* start MATERIAL *

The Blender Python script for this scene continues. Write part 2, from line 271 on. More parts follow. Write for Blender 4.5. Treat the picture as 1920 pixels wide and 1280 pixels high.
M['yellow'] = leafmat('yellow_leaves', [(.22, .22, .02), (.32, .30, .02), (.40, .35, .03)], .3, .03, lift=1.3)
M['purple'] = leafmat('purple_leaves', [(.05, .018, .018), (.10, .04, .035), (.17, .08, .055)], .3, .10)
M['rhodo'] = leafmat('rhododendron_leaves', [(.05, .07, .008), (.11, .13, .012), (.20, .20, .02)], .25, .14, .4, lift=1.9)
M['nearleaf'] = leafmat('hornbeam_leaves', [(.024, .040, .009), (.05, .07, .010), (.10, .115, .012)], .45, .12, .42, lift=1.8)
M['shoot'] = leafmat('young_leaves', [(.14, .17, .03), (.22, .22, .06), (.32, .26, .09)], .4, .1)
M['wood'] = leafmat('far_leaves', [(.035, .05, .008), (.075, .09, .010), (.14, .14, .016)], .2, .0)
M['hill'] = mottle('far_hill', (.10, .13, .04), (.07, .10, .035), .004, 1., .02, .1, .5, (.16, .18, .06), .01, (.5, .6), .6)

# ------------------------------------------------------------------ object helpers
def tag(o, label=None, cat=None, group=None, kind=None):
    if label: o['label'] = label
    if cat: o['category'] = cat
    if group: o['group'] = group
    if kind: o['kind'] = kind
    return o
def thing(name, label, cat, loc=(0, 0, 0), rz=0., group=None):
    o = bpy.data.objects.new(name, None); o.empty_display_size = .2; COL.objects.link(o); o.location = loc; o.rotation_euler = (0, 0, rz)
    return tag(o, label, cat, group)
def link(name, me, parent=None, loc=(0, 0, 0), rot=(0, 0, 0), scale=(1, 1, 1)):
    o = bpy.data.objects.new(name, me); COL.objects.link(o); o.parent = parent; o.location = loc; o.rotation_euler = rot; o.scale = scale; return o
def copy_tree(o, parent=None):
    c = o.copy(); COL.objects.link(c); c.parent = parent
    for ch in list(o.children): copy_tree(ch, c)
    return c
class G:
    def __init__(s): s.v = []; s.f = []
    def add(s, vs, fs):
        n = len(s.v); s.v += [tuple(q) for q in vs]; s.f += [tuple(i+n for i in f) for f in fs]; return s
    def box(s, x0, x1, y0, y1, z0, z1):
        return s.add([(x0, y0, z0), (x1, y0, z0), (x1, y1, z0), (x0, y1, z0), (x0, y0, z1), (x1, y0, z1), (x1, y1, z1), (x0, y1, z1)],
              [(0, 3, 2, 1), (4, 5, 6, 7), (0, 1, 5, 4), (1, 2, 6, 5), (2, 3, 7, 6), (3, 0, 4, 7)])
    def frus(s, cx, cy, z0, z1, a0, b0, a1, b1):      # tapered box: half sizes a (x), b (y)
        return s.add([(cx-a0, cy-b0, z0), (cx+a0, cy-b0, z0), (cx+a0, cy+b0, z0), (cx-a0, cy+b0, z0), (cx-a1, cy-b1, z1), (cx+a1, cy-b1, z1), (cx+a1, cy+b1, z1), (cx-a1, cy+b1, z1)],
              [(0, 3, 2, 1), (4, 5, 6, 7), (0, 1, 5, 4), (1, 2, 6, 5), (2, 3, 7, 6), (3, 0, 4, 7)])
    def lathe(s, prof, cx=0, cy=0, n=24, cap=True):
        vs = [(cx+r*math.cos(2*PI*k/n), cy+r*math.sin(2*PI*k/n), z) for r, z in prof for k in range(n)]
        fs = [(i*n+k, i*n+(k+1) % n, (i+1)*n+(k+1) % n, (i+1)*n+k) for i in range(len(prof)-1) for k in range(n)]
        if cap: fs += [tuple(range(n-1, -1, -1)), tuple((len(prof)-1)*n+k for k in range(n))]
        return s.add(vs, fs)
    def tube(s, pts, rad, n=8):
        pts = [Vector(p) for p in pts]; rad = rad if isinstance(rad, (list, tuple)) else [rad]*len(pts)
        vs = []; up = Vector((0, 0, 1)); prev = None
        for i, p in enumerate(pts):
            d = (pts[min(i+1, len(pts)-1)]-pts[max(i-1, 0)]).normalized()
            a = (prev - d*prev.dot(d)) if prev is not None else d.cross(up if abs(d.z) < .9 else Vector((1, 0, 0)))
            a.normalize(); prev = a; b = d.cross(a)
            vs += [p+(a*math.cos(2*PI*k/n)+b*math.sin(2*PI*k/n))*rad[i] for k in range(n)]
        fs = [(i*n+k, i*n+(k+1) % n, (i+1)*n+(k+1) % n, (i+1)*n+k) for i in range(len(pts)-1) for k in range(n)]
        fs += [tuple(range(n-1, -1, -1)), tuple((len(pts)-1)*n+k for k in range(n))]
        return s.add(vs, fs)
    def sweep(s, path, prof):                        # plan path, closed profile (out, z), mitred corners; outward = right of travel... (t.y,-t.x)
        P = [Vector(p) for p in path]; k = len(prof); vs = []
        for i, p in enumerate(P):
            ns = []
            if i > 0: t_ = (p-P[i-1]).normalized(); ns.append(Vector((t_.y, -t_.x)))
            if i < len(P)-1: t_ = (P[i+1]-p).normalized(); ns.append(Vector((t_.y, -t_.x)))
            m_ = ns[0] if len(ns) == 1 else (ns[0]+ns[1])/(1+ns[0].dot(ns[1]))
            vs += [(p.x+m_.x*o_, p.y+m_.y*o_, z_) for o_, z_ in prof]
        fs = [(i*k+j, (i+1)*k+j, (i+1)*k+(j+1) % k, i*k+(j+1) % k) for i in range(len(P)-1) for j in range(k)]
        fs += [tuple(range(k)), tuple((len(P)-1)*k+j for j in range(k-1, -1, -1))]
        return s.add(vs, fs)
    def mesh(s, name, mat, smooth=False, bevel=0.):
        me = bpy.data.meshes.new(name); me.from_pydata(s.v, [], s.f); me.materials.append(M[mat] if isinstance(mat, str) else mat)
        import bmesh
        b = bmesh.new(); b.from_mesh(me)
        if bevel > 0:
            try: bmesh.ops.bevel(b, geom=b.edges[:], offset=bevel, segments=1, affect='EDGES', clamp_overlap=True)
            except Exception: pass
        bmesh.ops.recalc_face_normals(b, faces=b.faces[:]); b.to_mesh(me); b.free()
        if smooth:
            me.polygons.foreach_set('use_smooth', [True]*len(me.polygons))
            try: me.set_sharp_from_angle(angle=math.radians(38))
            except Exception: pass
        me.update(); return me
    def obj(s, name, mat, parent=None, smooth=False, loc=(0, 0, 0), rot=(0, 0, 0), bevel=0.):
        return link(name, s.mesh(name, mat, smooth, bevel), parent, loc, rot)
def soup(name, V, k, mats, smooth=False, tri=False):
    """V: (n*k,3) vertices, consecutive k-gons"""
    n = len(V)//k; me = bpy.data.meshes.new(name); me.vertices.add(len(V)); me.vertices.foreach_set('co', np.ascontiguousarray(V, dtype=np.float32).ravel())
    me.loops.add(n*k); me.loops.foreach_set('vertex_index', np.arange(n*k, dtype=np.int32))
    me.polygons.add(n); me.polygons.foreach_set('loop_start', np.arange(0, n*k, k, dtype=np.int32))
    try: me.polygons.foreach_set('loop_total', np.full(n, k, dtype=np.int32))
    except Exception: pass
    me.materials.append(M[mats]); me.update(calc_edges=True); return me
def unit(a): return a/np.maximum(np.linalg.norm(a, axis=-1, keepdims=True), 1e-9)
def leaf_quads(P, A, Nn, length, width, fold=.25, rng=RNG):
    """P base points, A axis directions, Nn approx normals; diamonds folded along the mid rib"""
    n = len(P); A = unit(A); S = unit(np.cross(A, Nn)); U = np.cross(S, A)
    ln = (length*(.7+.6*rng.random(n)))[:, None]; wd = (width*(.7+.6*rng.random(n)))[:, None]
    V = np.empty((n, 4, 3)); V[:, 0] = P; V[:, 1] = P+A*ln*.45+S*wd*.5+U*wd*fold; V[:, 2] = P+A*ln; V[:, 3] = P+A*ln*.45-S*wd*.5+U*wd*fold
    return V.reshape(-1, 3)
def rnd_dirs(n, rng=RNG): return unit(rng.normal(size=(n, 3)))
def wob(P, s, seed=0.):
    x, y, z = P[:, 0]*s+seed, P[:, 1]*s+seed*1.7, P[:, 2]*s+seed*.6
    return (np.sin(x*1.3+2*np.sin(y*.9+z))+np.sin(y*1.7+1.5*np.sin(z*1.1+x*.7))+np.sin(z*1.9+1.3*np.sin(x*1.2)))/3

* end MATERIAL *

> [TASK GOAL]:
Quote the data above verbatim from its first line to the line that includes "(.16, .18, .06), .01, (.5, .6), .6)", with both boundary lines retained.

> [COMPLETE RESPONSE]:
The Blender Python script for this scene continues. Write part 2, from line 271 on. More parts follow. Write for Blender 4.5. Treat the picture as 1920 pixels wide and 1280 pixels high.
M['yellow'] = leafmat('yellow_leaves', [(.22, .22, .02), (.32, .30, .02), (.40, .35, .03)], .3, .03, lift=1.3)
M['purple'] = leafmat('purple_leaves', [(.05, .018, .018), (.10, .04, .035), (.17, .08, .055)], .3, .10)
M['rhodo'] = leafmat('rhododendron_leaves', [(.05, .07, .008), (.11, .13, .012), (.20, .20, .02)], .25, .14, .4, lift=1.9)
M['nearleaf'] = leafmat('hornbeam_leaves', [(.024, .040, .009), (.05, .07, .010), (.10, .115, .012)], .45, .12, .42, lift=1.8)
M['shoot'] = leafmat('young_leaves', [(.14, .17, .03), (.22, .22, .06), (.32, .26, .09)], .4, .1)
M['wood'] = leafmat('far_leaves', [(.035, .05, .008), (.075, .09, .010), (.14, .14, .016)], .2, .0)
M['hill'] = mottle('far_hill', (.10, .13, .04), (.07, .10, .035), .004, 1., .02, .1, .5, (.16, .18, .06), .01, (.5, .6), .6)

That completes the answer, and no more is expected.